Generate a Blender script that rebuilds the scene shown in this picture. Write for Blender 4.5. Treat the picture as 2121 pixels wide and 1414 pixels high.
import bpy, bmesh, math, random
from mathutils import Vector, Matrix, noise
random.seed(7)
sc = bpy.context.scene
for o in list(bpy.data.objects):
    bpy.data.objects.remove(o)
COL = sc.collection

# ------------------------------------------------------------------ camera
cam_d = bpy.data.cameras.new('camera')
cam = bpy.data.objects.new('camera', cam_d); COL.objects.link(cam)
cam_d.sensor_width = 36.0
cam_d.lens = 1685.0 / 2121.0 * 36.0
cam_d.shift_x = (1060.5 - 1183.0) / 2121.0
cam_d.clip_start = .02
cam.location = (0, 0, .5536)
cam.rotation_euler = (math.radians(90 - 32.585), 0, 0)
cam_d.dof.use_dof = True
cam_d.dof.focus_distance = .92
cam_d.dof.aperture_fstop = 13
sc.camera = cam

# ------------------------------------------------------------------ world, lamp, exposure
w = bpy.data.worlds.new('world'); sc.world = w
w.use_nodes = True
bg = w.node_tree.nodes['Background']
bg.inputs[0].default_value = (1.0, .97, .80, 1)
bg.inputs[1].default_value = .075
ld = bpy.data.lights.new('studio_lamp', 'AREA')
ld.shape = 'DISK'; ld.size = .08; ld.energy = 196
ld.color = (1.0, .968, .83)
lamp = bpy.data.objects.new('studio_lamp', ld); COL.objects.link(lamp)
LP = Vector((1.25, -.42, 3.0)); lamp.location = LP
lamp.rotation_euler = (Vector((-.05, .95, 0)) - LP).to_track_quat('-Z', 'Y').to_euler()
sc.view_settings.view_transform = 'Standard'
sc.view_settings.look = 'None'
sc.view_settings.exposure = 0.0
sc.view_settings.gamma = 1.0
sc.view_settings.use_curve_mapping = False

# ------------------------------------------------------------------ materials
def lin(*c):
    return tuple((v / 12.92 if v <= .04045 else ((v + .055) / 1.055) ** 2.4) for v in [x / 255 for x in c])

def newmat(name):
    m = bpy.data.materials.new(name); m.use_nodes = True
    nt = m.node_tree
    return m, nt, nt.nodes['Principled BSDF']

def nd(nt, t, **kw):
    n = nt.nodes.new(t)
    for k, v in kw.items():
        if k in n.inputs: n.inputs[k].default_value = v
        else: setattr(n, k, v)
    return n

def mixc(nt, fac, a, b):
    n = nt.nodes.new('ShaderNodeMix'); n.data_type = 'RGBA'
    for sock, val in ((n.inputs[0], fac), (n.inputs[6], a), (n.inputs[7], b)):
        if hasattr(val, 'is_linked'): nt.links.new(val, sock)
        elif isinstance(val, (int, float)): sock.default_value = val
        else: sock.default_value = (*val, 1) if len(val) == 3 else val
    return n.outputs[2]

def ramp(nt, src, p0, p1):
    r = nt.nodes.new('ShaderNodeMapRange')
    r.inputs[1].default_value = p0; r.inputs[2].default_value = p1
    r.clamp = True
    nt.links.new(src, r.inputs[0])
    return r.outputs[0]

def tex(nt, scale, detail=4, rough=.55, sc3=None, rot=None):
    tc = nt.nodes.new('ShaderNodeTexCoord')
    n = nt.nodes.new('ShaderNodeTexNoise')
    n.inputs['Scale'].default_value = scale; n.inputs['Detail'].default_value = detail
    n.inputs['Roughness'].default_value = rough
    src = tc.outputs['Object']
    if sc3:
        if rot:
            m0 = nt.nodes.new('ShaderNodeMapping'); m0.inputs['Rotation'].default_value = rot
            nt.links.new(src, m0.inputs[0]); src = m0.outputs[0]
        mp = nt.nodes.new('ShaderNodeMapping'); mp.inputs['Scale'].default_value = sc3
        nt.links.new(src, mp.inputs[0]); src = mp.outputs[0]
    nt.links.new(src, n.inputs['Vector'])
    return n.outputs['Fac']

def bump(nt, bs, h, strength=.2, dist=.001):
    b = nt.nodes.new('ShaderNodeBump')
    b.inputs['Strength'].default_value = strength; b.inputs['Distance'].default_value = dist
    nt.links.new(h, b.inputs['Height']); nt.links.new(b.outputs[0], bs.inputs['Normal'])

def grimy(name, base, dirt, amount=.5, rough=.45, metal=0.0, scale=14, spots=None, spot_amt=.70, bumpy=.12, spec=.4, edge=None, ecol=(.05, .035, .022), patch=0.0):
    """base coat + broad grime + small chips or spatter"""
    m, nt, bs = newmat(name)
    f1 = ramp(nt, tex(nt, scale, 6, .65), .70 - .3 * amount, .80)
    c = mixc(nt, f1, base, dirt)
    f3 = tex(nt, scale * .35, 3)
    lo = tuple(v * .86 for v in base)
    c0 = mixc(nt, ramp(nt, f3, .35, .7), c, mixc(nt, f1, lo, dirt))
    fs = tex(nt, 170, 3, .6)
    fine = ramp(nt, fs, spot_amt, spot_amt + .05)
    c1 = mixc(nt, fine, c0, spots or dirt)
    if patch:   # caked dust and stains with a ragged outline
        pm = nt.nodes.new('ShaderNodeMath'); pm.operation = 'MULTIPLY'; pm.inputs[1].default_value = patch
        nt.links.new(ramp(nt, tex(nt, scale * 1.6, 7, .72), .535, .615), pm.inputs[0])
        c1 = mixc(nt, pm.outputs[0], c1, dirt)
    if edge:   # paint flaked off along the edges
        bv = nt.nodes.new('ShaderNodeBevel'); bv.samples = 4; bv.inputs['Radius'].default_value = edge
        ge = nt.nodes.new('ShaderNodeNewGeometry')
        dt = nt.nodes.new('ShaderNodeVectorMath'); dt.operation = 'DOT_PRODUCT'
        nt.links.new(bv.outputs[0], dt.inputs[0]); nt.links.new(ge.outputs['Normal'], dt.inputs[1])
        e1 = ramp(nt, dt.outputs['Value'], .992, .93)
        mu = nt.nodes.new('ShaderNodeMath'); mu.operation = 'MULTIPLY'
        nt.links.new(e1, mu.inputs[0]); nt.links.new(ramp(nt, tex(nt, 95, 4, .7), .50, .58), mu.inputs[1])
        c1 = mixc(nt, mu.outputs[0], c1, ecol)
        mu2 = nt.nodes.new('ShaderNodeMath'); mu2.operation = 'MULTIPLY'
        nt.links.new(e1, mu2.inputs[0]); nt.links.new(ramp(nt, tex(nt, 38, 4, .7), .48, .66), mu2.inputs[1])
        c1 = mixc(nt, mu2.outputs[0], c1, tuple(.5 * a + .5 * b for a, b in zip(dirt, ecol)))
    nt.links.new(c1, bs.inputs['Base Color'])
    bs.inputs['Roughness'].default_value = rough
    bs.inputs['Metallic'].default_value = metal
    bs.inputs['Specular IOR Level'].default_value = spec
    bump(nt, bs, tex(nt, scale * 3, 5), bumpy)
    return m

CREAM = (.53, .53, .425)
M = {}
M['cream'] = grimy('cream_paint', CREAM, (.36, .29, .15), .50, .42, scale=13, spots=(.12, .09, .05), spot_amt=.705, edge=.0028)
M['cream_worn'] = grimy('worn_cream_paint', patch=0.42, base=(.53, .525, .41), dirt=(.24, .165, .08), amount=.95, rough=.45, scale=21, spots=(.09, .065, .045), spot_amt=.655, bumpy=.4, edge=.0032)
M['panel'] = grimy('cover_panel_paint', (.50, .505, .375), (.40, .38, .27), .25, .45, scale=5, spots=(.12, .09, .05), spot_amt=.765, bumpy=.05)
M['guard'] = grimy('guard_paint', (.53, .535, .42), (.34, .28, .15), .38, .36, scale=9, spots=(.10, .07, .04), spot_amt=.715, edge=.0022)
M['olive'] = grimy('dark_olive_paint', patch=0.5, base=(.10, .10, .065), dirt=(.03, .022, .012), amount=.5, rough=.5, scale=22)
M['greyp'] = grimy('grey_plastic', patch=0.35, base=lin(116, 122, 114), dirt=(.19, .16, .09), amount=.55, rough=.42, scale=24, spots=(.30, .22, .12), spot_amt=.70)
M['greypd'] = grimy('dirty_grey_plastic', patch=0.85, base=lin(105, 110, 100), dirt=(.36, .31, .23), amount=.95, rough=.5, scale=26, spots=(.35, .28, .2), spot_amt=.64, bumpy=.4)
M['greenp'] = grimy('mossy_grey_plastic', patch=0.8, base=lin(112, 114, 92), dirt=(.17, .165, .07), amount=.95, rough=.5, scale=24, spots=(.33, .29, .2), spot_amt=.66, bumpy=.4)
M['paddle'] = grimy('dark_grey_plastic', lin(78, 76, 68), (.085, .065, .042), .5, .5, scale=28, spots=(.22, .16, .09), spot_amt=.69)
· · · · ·
Stated goal: Print the material above verbatim, first line through the line containing "COL = sc.collection", both included.

The solution:
Generate a Blender script that rebuilds the scene shown in this picture. Write for Blender 4.5. Treat the picture as 2121 pixels wide and 1414 pixels high.
import bpy, bmesh, math, random
from mathutils import Vector, Matrix, noise
random.seed(7)
sc = bpy.context.scene
for o in list(bpy.data.objects):
    bpy.data.objects.remove(o)
COL = sc.collection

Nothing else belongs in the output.